I will be generous and say this is a poorly drafted explanation rather than a misunderstanding. A waterfall model commonly starts with analysis / requirements gathering. No PM could ever schedule the detail design without having the requirements, nor schedule the development without the detail design, nor schedule the deployment without the development (mostly) complete etc. etc.
Nenad Trajkovski
Daryl,
my article is not meant to be like: “Waterfall is all wrong”. but in my experience almost always in my projects I have to know scope upfront. And this is the hardest thing.
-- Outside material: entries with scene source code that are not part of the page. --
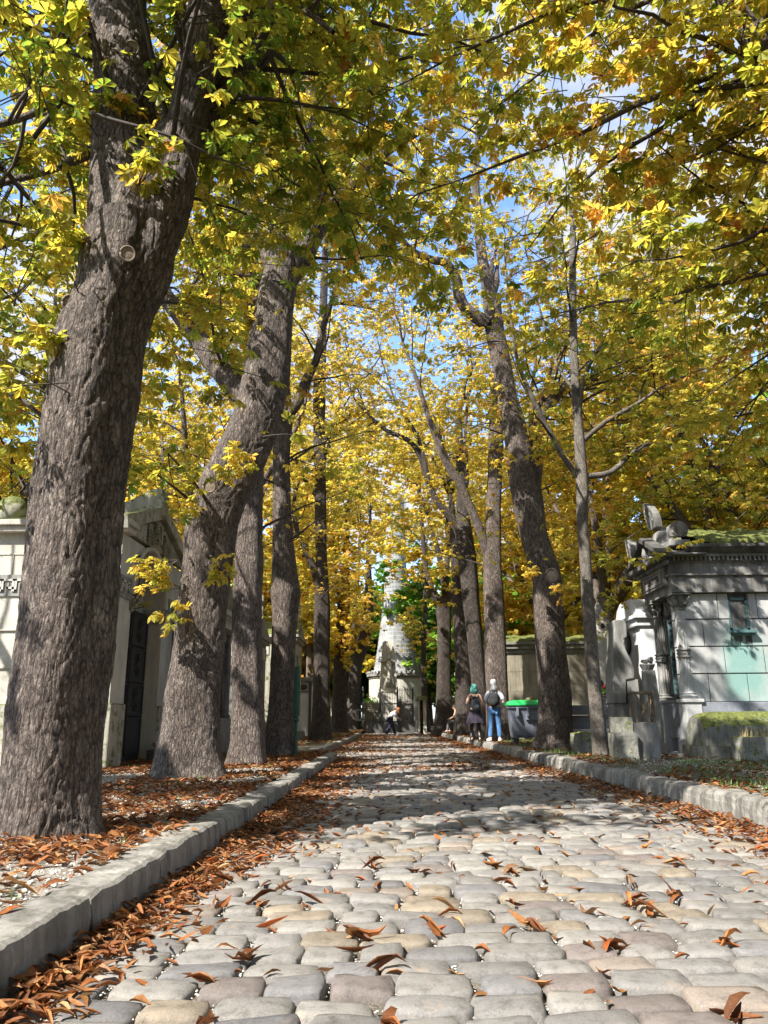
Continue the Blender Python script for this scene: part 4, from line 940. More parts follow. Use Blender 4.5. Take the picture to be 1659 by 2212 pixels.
def acroterion(mb, x, y, z, h, w_, t=.16, lean=1):
    prof = [(0, -w_*.55), (.0, w_*.55), (.25, w_*.62), (.5, w_*.5), (.72, w_*.58), (.9, w_*.35), (1, 0), (.9, -w_*.35), (.72, -w_*.58), (.5, -w_*.5), (.25, -w_*.62)]
    mb.prism([(y+b_, z+a_*h) for a_, b_ in prof], 'x', x-t/2, x+t/2)
    for k in range(-3, 4):
        a_ = k*.33; mb.bar((x+t/2, y, z+h*.12), (x+t/2, y+math.sin(a_)*w_*.5, z+h*.12+math.cos(a_)*h*.72), .035, .03)
mb = MB(); zt_ = PXp(329, 1043, XA).z
mb.prism([(XA-1.0, zap), (XA-.95, zap+.15), (XA-.6, zap+.25), (XA-.35, zap+(zt_-zap)*.75), (XA-.1, zt_), (XA+.08, zt_+.02), (XA+.1, zap)], 'y', ym-.16, ym+.16)
acroterion(mb, XA+.1, ym, zap, zt_-zap, .3, .06); mb.build('acroterion', LIMEM, rA, smooth=False, bevel=.02)
mb = MB(); mb.ball((XB+.3, ym-.1, zap+.1), .3, .25, .3); mb.build('finial', LIMEM, rA, smooth=True)
# gable relief: robe folds, wreath and a letter
mb = MB()
for k in range(6):
    pts = [(XA+.06, ym-.75+.6*t, zc+.42-.06*k-.18*math.sin(math.pi*t)+.25*t) for t in np.linspace(0, 1, 7)]; mb.tube(pts, .018, 5)
    pts = [(XA+.06, ym+.2+.5*t, zc+.5-.06*k-.1*math.sin(math.pi*t)-.25*t) for t in np.linspace(0, 1, 7)]; mb.tube(pts, .018, 5)
for k in range(14):
    t = math.pi*(.15+.7*k/13)*1.0; mb.ball((XA+.07, ym-.28+.12*math.sin(t*2), zc+.18+.5*k/13), .05, .05, .035, 6, 4)
mb.bar((XA+.09, ym-.08, zc+.17), (XA+.09, ym-.08, zap-.22), .07, .06); mb.bar((XA+.09, ym+.17, zc+.17), (XA+.09, ym+.17, zap-.3), .07, .06); mb.bar((XA+.09, ym-.08, zc+.42), (XA+.09, ym+.17, zc+.42), .06, .06)
mb.build('relief', LIMEM, gb)
# greek key
def meander(mb, o, u, v, n, H, count, t=.02):
    o, u, v, n = map(Vector, (o, u, v, n)); s = H/5.0
    segs = [((0, 0), (0, 4)), ((0, 4), (4, 4)), ((4, 4), (4, 1)), ((4, 1), (2, 1)), ((2, 1), (2, 2.6)), ((0, 0), (-1, 0)), ]
    for i in range(count):
        for (a, b), (c, d) in segs:
            p, q = (a+i*5.0, b), (c+i*5.0, d)
            x0, x1 = min(p[0], q[0])-.38, max(p[0], q[0])+.38; y0, y1 = min(p[1], q[1])-.38, max(p[1], q[1])+.38
            mb.obox(o+u*((x0+x1)/2+.5)*s+v*((y0+y1)/2+.5)*s+n*t/2, u*(x1-x0)/2*s, v*(y1-y0)/2*s, n*t/2)
KH = zk1-zk0-.06
mb = MB(); mb.box(XB-.01, XA+.02, YA-.025, YA+.1, zk0-.04, zk1+.04); mb.box(XA-.1, XA+.025, YA-.01, yd0-.1, zk0-.045, zk1+.045); fr = mb.build('frieze', GREY, rA); mb = MB(); mb.box(XA-.1, XA+.025, yd1+.1, yfar, zk0-.045, zk1+.045); mb.build('frieze', GREY, rA)
mb = MB(); meander(mb, (XB+.1, YA-.025, zk0+.03), (1, 0, 0), (0, 0, 1), (0, -1, 0), KH, int(3.0/KH)); mb.build('greek_key', LIME, fr); mb = MB(); meander(mb, (XA+.025, YA+.05, zk0+.03), (0, 1, 0), (0, 0, 1), (1, 0, 0), KH, max(1, int((yd0-YA-.15)/KH)))
mb.build('greek_key', LIME, fr)
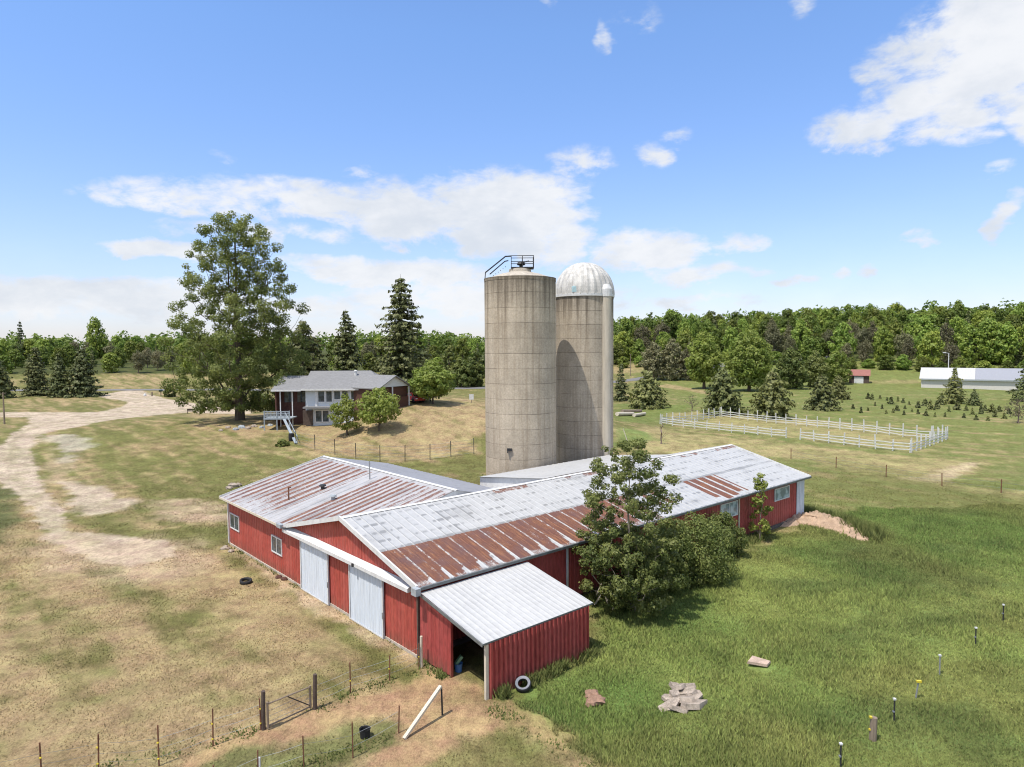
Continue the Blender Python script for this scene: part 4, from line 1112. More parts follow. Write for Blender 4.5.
# ------------------------------------------------------------------ house on the knoll
g0 = G(330, 425); s = g0.y / F
house = empty('house', (g0.x, g0.y, g0.z), 'low pale ranch house with grey shingle roof and walk-out lower floor behind the apple trees', 'house')
def hx(px): return (px - 330) * s
def hz(py): return (425 - py) * s
ze, zr = hz(388.5), hz(371.5)
D2 = 4.6
mb = MB()
mb.box(hx(306), hx(386), 0, 9.2, -1.5, ze); mb.build('wall', M['siding'], house)
mb = MB(); mb.box(hx(275), hx(306) - .02, 2.2, 8.8, -1.5, ze - .1); mb.box(hx(275), hx(275) + .2, .2, 2.2, -1.2, ze - .1); mb.build('wall', M['brick'], house)
# main roof with hip at its right end
mb = MB(); xl, xr = hx(303), hx(388); xh = hx(366); th = .16
def roof_faces(mb, x0, x1, xhip, zE, zR, y0, y1):
    ym = (y0 + y1) / 2
    a = [(x0, y0, zE), (x1, y0, zE), (xhip, ym, zR), (x0, ym, zR), (x1, y1, zE), (x0, y1, zE)]
    lo = [(p[0], p[1], p[2] - th) for p in a]
    mb.add(a, [(0, 1, 2, 3), (1, 4, 2), (3, 2, 4, 5)])
    mb.add(a + lo, [(0, 6, 7, 1), (1, 7, 10, 4), (4, 10, 11, 5), (0, 3, 9, 6), (3, 5, 11, 9), (6, 9, 8, 7), (7, 8, 10), (9, 11, 10, 8)])
roof_faces(mb, xl, xr, xh, ze, zr, -.7, 9.9)
rf_ = mb.build('roof', M['shingle'], house)
mb = MB(); mb.tube([(hx(352), 3.2, zr - 1.2), (hx(352), 3.2, zr - .05)], .22, 8); mb.lathe([(.3, 0), (.3, .12), (0, .25)], 8, (hx(352), 3.2, zr - .08)); mb.build('roof_vent', M['white'], rf_)
mb = MB(); roof_faces(mb, hx(273), hx(303) - .05, hx(303) - .06, ze - .12, zr - .75, -.6, 9.4); mb.build('roof', M['shingle'], house)
mb = MB(); mb.box(xl, xr, -.78, -.71, ze - .22, ze + .02); mb.box(hx(273), xl - .05, -.68, -.61, ze - .33, ze - .1); mb.build('fascia', M['white'], house)
# right block: gable turned to the right of the front
ang = R(-38); e1 = Vector((math.cos(ang), math.sin(ang), 0)); e2 = Vector((-e1.y, e1.x, 0)); gc = Vector((hx(396.5), -1.2, 0)); hw = 3.1
zE2, zR2 = hz(385.5), hz(375)
def q(a, b, z): 
    p = gc + e1 * a + e2 * b; return (p.x, p.y, z)
mb = MB(); Lb = 9
for sgn in (-1, 1):
    A = [q(.5, sgn * (hw + .4), zE2 - .25), q(.5, 0, zR2), q(-Lb, 0, zR2), q(-Lb, sgn * (hw + .4), zE2 - .25)]
    B = [(p[0], p[1], p[2] - .15) for p in A]
    mb.add(A + B, [(0, 1, 2, 3), (4, 7, 6, 5), (0, 4, 5, 1), (2, 6, 7, 3), (3, 7, 4, 0)])
mb.build('roof', M['shingle'], house)
mb = MB(); mb.poly([q(0, -hw, zE2 - .12), q(0, hw, zE2 - .12), q(0, 0, zR2 - .16)]); mb.build('gable', M['siding'], house)
mb = MB()
P4 = [q(-.4, -hw, 0), q(-.4, hw, 0), q(-Lb, hw, 0), q(-Lb, -hw, 0)]
mb.add([(p[0], p[1], .3) for p in P4] + [(p[0], p[1], zE2 - .2) for p in P4], [(0, 1, 5, 4), (1, 2, 6, 5), (2, 3, 7, 6), (3, 0, 4, 7)]); mb.build('wall', M['brown'], house)
mb = MB()
for b in (-hw + .1, -.4, hw - .1): mb = MB(); mb.bar(q(.05, b, .2), q(.05, b, zE2 - .15), .18, .18); mb.build('porch_post', M['white'], house)
mb = MB(); mb.bar(q(.0, .2, hz(404)), q(.0, hw - .1, hz(404)), .1, 2.2); mb.build('porch_wall', M['brown'], house)
def hwin(x0, x1, y0, y1, n=1, yoff=0.0):
    a, b, lo, hi = hx(x0), hx(x1), hz(y1), hz(y0); fr = MB(); w = .14
    fr.box(a - w, a, -.09 - yoff, -yoff, lo - w, hi + w); fr.box(b, b + w, -.09 - yoff, -yoff, lo - w, hi + w)
    fr.box(a, b, -.088 - yoff, -yoff, lo - w, lo); fr.box(a, b, -.088 - yoff, -yoff, hi, hi + w)
    for i in range(1, n): 
        c = a + (b - a) * i / n; fr.box(c - .09, c + .09, -.085 - yoff, -yoff, lo, hi)
    o = fr.build('window', M['white'], house)
    mb = MB(); mb.box(a, b, -.05 - yoff, -.02 - yoff, lo, hi); mb.build('pane', M['glass'], o)
hwin(319, 325, 391, 401.5); hwin(327, 332.5, 391, 401.5); hwin(335, 341, 391, 399); hwin(343, 348.5, 391, 399); hwin(352, 358, 391, 399); hwin(362, 374, 391, 400, 2)
hwin(316, 329, 410.5, 421.5, 2)
for px_ in (281, 293):
    mb = MB(); mb.box(hx(px_) - .07, hx(px_) + .07, -.2, -.06, -1, ze - .3); mb.build('porch_post', M['white'], house)
for px_, w_ in ((288, 1.2), (300, 1.0)):
    mb = MB(); mb.box(hx(px_) - w_, hx(px_) + w_ * .2, 2.12, 2.18, hz(403), hz(392)); mb.build('dark_window', M['glass'], house)
mb = MB(); mb.box(hx(315.5), hx(318), -.12, -.02, hz(408), ze - .2); mb.build('corner_board', M['white'], house)
mb = MB(); mb.box(hx(306), hx(334), -1.5, -.02, hz(407.5), hz(406)); mb.build('canopy', M['shingle'], house)
mb = MB(); mb.box(hx(303.5), hx(313), -.3, -.02, 0, hz(410)); mb.build('door', M['wood_dark'], house)
# deck and ramp
deck = empty('deck', (g0.x + hx(286), g0.y - 1.5, g0.z), 'pale blue-grey railed deck under the tall tree at the left end of the house', 'deck')
mb = MB(); mb.box(-2.3, 1.7, -1.8, 1.6, 1.25, 1.42); mb.build('platform', M['blue_grey_shaded'], deck)
for x in (-2.2, -.3, 1.6):
    mb = MB(); mb.bar((x, -1.7, -1.2), (x, -1.7, 2.55), .14, .14); mb.build('post', M['blue_grey_shaded'], deck)
mb = MB()
for zz in (1.75, 2.1, 2.45): mb.bar((-2.2, -1.72, zz), (1.6, -1.72, zz), .05, .12)
for k in range(18): mb.bar((-2.1 + k * .21, -1.7, 1.4), (-2.1 + k * .21, -1.7, 2.45), .07, .04)
mb.build('railing', M['blue_grey_shaded'], deck)
gr = G(296, 444); st0 = Vector((g0.x + hx(291.5), g0.y - 3.4, g0.z + 1.3))
ramp = empty('ramp', (gr.x, gr.y, gr.z), 'narrow white ramp with handrail running down from the deck', 'ramp')
e = st0 - gr
mb = MB(); mb.bar((0, 0, .1), tuple(e), .36, .12); mb.build('walkway', M['blue_grey_shaded'], ramp)
mb = MB(); mb.bar((.2, 0, 1.0), tuple(e + Vector((.2, 0, .95))), .07, .09)
for t_ in (0.02, .33, .66, .98): mb.bar(tuple(e * t_ + Vector((.2, 0, 0))), tuple(e * t_ + Vector((.2, 0, 1.0))), .08, .08)
mb.build('handrail', M['blue_grey_shaded'], ramp)
g = G(291.5, 441); mb = MB(); mb.lathe([(.0, 0), (.36, 0), (.40, .5), (.38, 1.0), (.30, 1.08), (0, 1.08)], 14); o = mb.build('barrel', M['black'], smooth=False); o.location = g
tag(o, 'black barrel standing at the foot of the white ramp', 'barrel')

# parked cars on the knoll
def car(label, px, py, paint, rz):
    g = G(px, py); r = empty('parked_car', g, label, 'car', None, rz)
    W = .88; prof = [(-2.2, .35), (-2.25, .75), (-2.1, .95), (-1.5, 1.02), (-1.0, 1.45), (.6, 1.48), (1.2, 1.02), (2.1, .9), (2.25, .7), (2.2, .35)]
    mb = MB(); n = len(prof); vs = []
    for y, k in ((-W, 1), (W, 1)):
        for x, z in prof: vs.append((x, y * (.86 if z > 1.1 else 1), z))
    mb.add(vs, [tuple(range(n)), tuple(range(2*n-1, n-1, -1))] + [(i, i + n, (i + 1) % n + n, (i + 1) % n) for i in range(n)])
    mb.build('body', paint, r)
    mb = MB()
    for sy in (-1, 1): mb.poly([(-1.35, sy * .875, 1.04), (-.95, sy * .79, 1.4), (.55, sy * .79, 1.42), (1.05, sy * .875, 1.04)])
    mb.poly([(-1.56, -.75, 1.03), (-1.56, .75, 1.03), (-1.08, .68, 1.42), (-1.08, -.68, 1.42)]); mb.poly([(1.2, -.75, 1.06), (1.2, .75, 1.06), (.68, .68, 1.45), (.68, -.68, 1.45)])
    mb.build('windows', M['glass'], r)
    for x in (-1.4, 1.4):
        for y in (-.82, .82):
            mb = MB(); mb.tube([(x, y - .1, .33), (x, y + .1, .33)], .33, 14); mb.build('wheel', M['rubber'], r)
    for y in (-.6, .6):
        mb = MB(); mb.box(2.2, 2.27, y - .18, y + .18, .62, .78); mb.build('headlight', M['white'], r)
car('red car parked at the right end of the house', 415, 402, M['car_red'], R(-60))
car('white car parked between the red car and the round pale-green tree', 424, 401, M['car_white'], R(-75))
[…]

Because (I’m talking about IT SW projects), customer knows what he wants AFTER he gets what he said he wants (in Specification). And then, we are facing the problem. If you didn’t get what you wanted who will pay for what we have delivered, and who will pay for the change.
Amr Miqdadi
Dear Nenad,
Thank you so much for this great article. I totally agree with your hybrid approach, especially that we adapted it recently in one of our software development projects. I was struggling with how to explain this concept to our top level management but you put it in a very clear and nice way.
In project management as I learned there is no clear wrong or right but there is bad, good, and the best approach. So I do adapt the approach that serves my project the best whether it is agile, waterfall or as you said Water-Agile-Fall.